Articles
Fivetran Buys Census: What It Means and Why It Matters
mmichi.huizinga2 min read

Fivetran’s acquisition of Census isn’t just a smart business move—it’s a signal that the modern data stack is changing fast. On the surface, it looks like one major player buying another to fill a gap. But dig a little deeper, and the story reveals something much more interesting.
Both Fivetran and Census were backed by Andreessen Horowitz. Fivetran, the heavyweight in the ELT space, moves data from hundreds of sources into cloud data warehouses like Snowflake and BigQuery. Census, on the other hand, plays at the other end of that pipeline—taking data from the warehouse and pushing it into marketing and sales tools like Salesforce and HubSpot. That’s called reverse ETL, and it’s been one of the hottest segments in data.

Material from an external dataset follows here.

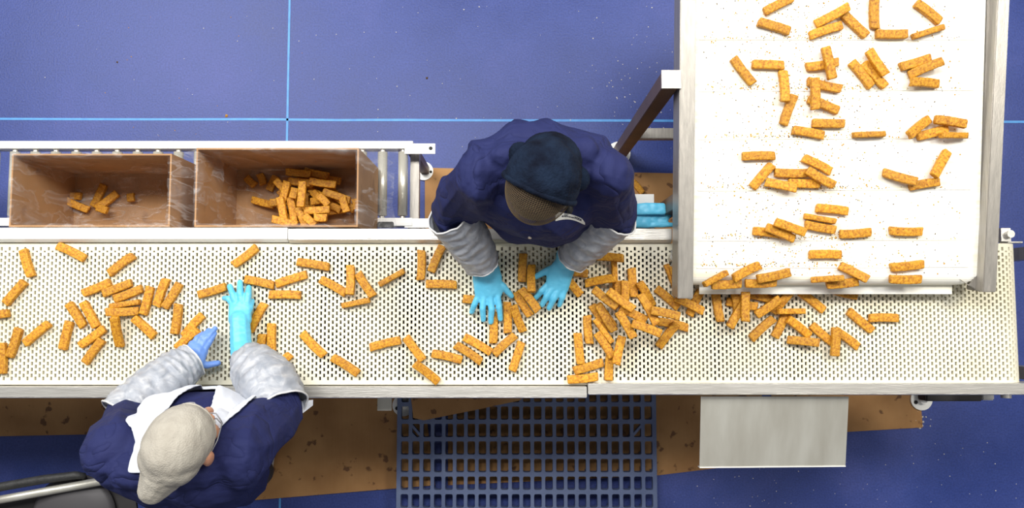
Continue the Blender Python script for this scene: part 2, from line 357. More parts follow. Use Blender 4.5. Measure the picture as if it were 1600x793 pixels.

So why did Fivetran buy Census instead of just building those capabilities themselves?
The Strategic Play
Let’s be honest: Fivetran could’ve built reverse ETL. They’ve got the money, the people, and the infrastructure. But buying Census does three things:
- It speeds things up. Time-to-market matters, especially when enterprise clients are watching.
- It adds a ready-made customer base. Even if Census was smaller, it had real traction in the marketing tech world.
- It sends a message. Fivetran isn’t content to stop at the warehouse—they want to own the full journey from source to action.